Building Envelope
A Building Envelope is a concept that is relatively new to building technology, if we look back over history. It came to be because of our ability, with modern construction materials and engineering, to separate the function of "enclosing" from the structural function of "holding up the walls and roof". That means that walls and roof have no role to play in the work of fighting gravity - the resistance to compression the need for rigidity can therefore be entirely absent from the modern Building Envelope. Instead the envelope can be a flexible skin that is lightwieght that is "stretched", in tension, over a compression frame. This technical advancement is expressed in its most efficient form as a Tensegrity Structure. The Wide Span? and Eco Sphere are examples of Tensegrity Structure design.
What is a tensegrity? Fuller explained, "Tensegrity describes a structural-relationship principle in which structural shape is guaranteed by the... continuous, tensional behaviors of the system and not by the discontinuous exclusively local compressional member behaviors" (Quote from http://www.angelfire.com/mt/marksomers/133.html)
In other words, the tensegrity concept diverges from traditional construction design in that that the structure’s shape is defined by a continuity of members in tension, like a spider web. Compression members (structural elements carrying weight by “squashing” force rather than being pulled on) are placed here and there to “stretch out” or support any variety of cable or net-like arrangements, but are not the defining elements for the form.
Why tensegrity design? Tension is the most efficient use of construction material in resisting force.
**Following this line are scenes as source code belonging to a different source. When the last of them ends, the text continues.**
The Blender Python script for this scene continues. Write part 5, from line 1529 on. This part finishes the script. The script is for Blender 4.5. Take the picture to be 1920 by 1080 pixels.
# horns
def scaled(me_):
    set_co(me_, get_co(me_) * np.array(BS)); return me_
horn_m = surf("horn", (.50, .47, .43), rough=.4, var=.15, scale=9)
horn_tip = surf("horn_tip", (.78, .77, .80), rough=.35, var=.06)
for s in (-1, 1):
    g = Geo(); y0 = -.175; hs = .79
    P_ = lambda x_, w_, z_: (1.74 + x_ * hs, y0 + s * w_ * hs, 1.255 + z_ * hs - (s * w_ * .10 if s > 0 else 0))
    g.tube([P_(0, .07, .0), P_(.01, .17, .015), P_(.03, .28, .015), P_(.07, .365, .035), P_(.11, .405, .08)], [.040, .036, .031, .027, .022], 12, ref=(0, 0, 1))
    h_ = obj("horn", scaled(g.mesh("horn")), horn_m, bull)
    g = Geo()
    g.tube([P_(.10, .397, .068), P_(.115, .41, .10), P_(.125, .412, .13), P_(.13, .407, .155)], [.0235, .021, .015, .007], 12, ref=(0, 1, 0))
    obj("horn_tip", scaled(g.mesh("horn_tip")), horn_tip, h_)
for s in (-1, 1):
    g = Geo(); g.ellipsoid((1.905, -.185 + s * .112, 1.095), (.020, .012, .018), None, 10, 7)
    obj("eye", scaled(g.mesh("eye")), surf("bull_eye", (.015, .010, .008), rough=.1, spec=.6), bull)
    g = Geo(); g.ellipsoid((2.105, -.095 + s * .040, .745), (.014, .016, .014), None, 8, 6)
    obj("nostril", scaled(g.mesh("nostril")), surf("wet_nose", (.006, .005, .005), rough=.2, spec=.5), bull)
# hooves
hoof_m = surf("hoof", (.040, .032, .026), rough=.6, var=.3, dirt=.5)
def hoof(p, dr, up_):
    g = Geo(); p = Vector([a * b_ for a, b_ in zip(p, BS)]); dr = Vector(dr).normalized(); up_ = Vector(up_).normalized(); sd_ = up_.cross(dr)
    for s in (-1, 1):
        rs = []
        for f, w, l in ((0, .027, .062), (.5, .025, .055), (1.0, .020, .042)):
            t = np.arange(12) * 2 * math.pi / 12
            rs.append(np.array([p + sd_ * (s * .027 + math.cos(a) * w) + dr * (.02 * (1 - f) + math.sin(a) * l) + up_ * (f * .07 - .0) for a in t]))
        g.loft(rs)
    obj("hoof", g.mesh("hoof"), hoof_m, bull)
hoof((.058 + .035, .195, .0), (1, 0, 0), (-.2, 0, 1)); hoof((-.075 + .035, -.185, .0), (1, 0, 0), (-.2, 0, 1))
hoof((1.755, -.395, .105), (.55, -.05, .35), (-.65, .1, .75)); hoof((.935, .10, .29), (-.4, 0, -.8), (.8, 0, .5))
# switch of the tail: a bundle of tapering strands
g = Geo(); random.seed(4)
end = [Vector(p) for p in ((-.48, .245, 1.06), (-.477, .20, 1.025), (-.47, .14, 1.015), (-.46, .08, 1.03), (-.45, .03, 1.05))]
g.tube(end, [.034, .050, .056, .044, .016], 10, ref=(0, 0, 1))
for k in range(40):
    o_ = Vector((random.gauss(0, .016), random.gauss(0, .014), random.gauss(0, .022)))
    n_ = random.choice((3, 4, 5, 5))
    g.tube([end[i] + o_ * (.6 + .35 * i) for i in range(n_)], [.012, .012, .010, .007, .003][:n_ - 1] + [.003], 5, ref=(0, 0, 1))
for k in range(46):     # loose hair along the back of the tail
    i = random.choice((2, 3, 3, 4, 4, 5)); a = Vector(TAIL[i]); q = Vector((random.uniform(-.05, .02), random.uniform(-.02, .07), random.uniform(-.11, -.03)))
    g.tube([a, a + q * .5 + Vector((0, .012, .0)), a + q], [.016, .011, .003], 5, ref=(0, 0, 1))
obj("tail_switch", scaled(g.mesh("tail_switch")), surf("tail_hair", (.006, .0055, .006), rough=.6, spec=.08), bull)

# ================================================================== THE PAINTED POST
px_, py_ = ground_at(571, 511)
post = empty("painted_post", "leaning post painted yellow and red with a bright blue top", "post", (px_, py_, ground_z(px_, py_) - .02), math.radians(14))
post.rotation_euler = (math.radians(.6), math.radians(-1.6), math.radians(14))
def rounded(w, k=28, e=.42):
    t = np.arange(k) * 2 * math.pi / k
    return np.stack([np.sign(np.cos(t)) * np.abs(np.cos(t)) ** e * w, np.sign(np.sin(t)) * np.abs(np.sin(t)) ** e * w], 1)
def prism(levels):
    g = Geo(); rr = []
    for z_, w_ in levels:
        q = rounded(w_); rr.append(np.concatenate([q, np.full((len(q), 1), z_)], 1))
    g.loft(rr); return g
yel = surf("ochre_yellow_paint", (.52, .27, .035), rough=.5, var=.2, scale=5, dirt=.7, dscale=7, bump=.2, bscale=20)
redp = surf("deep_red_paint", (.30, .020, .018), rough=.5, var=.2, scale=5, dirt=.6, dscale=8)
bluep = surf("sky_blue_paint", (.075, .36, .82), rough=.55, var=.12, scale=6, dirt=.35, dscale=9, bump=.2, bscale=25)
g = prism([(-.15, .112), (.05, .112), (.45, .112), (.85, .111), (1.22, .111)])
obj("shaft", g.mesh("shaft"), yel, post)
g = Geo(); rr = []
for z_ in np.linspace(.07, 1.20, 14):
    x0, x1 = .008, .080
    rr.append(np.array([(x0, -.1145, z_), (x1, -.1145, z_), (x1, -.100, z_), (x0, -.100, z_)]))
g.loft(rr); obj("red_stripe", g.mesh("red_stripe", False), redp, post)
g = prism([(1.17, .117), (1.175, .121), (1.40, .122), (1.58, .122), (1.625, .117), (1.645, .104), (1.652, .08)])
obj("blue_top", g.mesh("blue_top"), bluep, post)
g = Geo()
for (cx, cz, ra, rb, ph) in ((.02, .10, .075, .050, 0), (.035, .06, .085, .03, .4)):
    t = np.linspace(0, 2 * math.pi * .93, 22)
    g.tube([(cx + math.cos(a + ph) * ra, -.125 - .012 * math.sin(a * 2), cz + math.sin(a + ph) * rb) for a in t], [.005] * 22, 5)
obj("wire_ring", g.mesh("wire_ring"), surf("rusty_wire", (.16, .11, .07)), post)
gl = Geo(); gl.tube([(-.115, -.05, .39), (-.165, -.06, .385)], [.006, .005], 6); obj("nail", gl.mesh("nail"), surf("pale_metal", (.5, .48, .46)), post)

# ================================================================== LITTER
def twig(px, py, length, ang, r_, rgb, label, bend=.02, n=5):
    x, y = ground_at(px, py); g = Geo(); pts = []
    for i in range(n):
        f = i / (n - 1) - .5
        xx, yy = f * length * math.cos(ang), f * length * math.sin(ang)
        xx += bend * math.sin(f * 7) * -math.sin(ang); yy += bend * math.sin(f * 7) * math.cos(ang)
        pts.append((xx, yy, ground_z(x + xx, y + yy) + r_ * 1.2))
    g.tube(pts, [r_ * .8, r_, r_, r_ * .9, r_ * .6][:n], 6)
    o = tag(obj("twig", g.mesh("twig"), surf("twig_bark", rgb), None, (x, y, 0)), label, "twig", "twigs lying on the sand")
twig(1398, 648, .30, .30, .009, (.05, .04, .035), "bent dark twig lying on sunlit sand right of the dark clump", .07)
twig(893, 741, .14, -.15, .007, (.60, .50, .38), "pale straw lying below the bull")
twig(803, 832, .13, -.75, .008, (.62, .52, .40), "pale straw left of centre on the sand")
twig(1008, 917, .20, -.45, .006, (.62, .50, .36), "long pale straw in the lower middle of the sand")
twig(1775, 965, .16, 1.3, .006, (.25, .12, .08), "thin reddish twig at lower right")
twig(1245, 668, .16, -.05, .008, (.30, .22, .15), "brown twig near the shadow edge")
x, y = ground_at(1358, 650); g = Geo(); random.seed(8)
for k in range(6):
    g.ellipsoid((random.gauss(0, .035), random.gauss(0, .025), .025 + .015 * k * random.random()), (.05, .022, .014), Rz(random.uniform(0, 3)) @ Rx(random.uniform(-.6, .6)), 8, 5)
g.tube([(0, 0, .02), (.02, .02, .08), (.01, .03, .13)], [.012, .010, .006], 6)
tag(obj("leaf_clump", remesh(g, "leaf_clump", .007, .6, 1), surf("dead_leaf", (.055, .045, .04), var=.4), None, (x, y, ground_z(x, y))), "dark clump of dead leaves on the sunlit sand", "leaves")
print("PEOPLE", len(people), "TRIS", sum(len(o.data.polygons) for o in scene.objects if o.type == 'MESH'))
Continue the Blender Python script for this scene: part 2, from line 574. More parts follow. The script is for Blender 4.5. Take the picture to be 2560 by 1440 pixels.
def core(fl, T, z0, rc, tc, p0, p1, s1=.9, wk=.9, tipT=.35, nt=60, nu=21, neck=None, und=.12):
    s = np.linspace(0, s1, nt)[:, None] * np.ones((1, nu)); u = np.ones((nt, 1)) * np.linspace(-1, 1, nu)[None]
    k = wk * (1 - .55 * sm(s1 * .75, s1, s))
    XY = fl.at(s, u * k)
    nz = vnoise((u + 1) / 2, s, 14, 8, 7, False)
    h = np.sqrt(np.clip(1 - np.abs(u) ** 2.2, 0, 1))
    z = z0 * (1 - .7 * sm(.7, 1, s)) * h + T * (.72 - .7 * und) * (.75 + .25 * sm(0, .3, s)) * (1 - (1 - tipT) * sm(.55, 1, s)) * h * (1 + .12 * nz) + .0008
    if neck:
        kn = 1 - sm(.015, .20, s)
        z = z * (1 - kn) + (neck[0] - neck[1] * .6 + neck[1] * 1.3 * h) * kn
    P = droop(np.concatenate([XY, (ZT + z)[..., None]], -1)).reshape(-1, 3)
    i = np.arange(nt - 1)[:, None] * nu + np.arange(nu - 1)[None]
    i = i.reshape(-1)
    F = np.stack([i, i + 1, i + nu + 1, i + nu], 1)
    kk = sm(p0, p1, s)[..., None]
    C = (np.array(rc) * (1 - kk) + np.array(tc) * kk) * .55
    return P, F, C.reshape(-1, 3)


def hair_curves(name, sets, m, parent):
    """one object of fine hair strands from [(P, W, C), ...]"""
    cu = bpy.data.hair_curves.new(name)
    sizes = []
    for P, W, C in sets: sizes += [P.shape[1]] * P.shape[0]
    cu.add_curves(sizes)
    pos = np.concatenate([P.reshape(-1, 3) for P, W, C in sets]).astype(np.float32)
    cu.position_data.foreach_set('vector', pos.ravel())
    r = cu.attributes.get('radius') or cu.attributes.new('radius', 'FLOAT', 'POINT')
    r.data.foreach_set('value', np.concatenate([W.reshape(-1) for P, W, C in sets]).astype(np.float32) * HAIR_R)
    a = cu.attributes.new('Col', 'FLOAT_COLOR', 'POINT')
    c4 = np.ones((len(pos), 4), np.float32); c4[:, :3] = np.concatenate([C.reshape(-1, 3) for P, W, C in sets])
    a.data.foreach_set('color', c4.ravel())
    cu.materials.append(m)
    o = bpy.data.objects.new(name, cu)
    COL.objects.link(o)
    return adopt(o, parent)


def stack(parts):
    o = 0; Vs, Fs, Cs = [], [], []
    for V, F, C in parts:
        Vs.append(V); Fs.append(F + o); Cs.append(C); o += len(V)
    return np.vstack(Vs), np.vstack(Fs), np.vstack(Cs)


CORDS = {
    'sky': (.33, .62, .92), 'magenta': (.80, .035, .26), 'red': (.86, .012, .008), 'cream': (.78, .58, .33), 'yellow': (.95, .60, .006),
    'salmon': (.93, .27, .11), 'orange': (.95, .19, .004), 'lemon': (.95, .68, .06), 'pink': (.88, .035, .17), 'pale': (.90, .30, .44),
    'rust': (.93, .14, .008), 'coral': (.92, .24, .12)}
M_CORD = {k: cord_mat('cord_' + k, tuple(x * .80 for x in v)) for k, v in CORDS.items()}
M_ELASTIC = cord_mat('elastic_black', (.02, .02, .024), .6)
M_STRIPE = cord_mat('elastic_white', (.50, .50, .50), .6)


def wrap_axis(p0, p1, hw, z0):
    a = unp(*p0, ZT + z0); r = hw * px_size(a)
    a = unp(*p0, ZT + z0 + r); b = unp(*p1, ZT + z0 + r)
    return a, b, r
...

James Gordon pointed out in “The New Science of Strong Materials or Why You Don't Fall Through the Floor” that mankind is the only species on the earth, other than ants, that build their shelter using compression structures.
At least the ants build in a stout cone form. We stack a series of identical weighty floors on top of columns. When the wind blows or the earth shakes, the heavy mass at the top acts like a pendulum to bend the columns and twist them off of the floor beams they support.
In traditional Western home construction, the critical structural role of exterior sheeting is to transmit torque through the beams and columns to the foundation (with many, many nails) to resist this twisting and bending and, hopefully, keep the whole structure from tipping over like dominoes. It takes enormous amounts of material and effort to handle this torque. And as soon as nature exceeds the building’s design criteria, the rigid structure cracks up like egg shells.